§ GOAL OF THE EXERCISE: Which lines hold the string "Write"? Copy every one of them.
═════ SUPPLIED DATA ═════
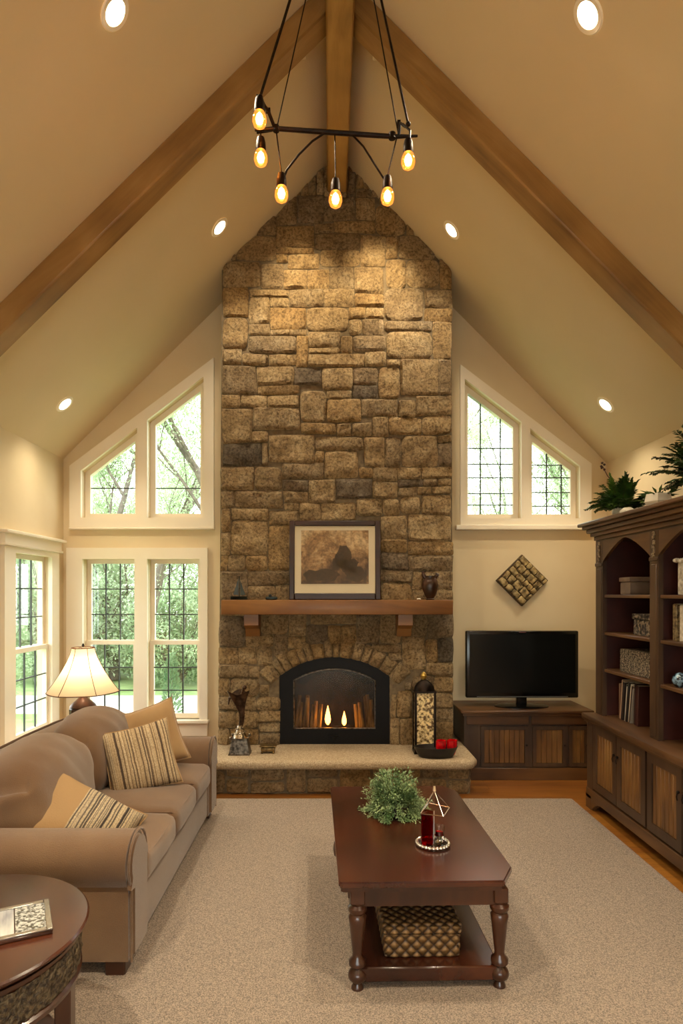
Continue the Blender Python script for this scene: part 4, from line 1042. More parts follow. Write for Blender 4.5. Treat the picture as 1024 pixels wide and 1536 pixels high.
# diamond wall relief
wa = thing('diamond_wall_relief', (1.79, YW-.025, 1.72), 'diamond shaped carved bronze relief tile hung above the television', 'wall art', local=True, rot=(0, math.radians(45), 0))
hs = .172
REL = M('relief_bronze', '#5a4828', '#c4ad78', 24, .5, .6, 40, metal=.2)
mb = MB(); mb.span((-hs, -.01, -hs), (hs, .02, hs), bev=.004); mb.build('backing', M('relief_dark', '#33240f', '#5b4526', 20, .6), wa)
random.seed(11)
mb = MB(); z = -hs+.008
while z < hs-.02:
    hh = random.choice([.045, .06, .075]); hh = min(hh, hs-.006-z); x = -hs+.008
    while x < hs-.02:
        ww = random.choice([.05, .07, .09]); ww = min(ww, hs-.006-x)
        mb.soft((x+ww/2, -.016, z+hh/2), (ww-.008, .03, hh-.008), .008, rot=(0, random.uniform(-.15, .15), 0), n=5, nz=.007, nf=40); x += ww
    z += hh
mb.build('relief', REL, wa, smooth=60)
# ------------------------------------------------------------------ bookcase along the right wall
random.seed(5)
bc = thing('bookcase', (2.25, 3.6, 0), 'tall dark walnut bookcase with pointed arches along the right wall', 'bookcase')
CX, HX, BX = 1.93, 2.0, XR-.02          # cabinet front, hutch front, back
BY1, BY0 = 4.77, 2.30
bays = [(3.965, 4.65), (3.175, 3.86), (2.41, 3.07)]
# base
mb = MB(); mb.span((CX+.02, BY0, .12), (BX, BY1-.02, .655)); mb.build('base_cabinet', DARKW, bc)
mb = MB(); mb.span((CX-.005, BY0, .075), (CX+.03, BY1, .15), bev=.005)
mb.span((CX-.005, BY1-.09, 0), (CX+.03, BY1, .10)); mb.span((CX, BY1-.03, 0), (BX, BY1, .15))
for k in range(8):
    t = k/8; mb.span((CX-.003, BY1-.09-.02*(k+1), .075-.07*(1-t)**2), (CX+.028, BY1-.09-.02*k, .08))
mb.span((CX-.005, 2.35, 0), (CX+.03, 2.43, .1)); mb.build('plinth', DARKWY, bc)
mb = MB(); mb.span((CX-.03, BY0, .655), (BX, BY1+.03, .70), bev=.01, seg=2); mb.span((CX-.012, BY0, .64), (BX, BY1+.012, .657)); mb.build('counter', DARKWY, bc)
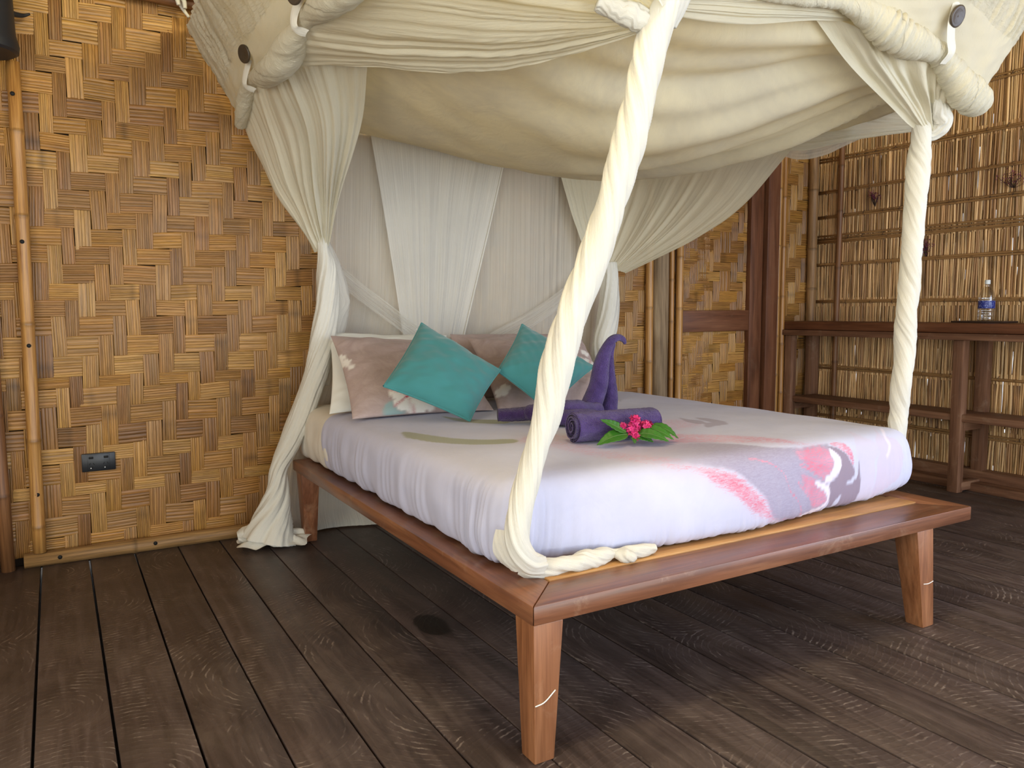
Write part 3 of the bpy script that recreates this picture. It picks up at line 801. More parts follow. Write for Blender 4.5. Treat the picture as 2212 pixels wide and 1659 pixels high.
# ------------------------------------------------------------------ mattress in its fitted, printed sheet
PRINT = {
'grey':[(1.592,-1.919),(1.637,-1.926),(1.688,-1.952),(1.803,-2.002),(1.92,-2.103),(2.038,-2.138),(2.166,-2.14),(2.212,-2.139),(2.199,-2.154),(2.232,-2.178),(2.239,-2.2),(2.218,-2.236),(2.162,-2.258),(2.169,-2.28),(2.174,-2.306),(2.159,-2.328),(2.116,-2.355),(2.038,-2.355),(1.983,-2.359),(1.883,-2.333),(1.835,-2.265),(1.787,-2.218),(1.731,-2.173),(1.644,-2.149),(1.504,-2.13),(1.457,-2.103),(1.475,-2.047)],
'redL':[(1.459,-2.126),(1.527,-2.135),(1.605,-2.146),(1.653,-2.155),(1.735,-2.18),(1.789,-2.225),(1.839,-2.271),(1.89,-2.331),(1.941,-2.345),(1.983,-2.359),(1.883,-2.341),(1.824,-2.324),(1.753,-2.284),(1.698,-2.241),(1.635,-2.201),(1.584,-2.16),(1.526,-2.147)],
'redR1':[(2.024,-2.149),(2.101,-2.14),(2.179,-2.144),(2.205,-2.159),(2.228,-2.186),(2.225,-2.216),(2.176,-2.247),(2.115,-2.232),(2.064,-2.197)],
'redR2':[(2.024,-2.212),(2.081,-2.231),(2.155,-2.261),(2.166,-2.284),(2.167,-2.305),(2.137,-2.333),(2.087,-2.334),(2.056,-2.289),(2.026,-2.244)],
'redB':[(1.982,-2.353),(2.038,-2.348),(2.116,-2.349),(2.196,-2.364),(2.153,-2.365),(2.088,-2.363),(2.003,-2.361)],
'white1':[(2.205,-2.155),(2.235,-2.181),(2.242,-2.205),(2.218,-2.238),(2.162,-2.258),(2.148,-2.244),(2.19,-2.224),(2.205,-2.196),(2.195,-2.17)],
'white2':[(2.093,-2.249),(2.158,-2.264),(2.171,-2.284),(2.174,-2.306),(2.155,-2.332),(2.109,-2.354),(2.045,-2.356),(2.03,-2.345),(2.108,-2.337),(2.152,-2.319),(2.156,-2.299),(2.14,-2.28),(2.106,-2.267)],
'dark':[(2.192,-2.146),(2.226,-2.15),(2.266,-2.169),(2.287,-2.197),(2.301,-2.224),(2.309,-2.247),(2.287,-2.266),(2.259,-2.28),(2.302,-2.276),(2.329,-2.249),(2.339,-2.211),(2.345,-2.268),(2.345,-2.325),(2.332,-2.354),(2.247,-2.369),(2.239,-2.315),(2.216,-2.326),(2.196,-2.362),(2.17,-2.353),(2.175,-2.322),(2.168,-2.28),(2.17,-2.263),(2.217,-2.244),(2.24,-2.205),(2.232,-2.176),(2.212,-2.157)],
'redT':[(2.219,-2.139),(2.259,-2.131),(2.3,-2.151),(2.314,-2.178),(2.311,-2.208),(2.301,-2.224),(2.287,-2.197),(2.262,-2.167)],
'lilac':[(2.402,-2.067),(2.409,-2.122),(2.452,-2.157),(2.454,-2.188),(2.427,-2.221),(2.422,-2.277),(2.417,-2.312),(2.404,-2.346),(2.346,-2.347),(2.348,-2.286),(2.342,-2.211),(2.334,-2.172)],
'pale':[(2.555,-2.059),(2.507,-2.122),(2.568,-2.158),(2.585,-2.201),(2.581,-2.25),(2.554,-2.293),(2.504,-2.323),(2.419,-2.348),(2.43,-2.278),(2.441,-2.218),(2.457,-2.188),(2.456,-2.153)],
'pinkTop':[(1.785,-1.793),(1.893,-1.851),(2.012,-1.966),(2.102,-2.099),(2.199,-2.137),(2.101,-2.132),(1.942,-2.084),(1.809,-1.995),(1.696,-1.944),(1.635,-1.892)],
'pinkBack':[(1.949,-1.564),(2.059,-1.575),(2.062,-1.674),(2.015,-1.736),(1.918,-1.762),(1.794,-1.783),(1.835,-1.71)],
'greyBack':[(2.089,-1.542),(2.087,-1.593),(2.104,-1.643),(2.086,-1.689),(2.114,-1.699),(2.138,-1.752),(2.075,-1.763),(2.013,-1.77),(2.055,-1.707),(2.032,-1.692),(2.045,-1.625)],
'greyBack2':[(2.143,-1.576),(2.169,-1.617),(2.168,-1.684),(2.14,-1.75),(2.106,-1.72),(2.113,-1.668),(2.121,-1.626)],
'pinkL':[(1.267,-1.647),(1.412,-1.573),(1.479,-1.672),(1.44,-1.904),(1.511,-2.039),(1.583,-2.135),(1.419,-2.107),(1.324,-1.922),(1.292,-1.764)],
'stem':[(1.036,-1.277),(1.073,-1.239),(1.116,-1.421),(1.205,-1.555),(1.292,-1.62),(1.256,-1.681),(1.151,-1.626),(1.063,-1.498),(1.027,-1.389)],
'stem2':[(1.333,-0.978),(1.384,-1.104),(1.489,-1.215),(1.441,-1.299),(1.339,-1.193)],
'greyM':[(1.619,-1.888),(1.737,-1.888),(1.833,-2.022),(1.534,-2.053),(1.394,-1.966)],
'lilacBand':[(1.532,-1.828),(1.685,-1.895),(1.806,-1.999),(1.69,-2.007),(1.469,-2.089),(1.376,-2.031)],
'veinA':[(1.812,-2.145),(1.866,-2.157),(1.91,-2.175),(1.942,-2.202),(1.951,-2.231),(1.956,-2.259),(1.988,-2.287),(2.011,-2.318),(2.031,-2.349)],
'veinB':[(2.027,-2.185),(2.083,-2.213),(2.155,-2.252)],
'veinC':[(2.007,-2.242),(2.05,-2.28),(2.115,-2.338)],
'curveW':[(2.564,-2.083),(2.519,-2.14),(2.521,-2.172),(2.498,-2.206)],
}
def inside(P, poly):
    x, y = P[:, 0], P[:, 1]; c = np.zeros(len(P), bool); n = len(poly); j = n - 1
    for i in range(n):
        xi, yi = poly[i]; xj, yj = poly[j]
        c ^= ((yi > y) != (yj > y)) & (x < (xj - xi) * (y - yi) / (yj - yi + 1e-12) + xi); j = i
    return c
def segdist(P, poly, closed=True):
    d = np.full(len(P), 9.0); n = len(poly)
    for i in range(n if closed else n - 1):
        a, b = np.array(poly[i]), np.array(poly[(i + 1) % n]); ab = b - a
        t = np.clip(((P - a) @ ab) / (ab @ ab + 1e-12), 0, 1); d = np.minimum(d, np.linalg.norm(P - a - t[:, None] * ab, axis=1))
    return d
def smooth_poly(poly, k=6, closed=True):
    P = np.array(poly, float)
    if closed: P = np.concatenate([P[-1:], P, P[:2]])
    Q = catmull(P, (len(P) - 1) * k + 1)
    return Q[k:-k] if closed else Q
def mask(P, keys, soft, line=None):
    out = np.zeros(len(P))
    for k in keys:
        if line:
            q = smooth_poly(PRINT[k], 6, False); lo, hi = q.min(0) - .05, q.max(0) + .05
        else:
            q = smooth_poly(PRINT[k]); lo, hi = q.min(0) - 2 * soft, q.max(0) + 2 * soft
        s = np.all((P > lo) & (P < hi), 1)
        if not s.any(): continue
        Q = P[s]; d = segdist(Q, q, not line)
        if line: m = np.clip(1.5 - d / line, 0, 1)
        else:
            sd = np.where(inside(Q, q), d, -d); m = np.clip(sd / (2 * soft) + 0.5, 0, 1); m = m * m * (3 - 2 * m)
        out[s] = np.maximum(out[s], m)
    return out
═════
§ EXERCISE RESPONSE:
Continue the Blender Python script for this scene: part 4, from line 1042. More parts follow. Write for Blender 4.5. Treat the picture as 1024 pixels wide and 1536 pixels high.
Write part 3 of the bpy script that recreates this picture. It picks up at line 801. More parts follow. Write for Blender 4.5. Treat the picture as 2212 pixels wide and 1659 pixels high.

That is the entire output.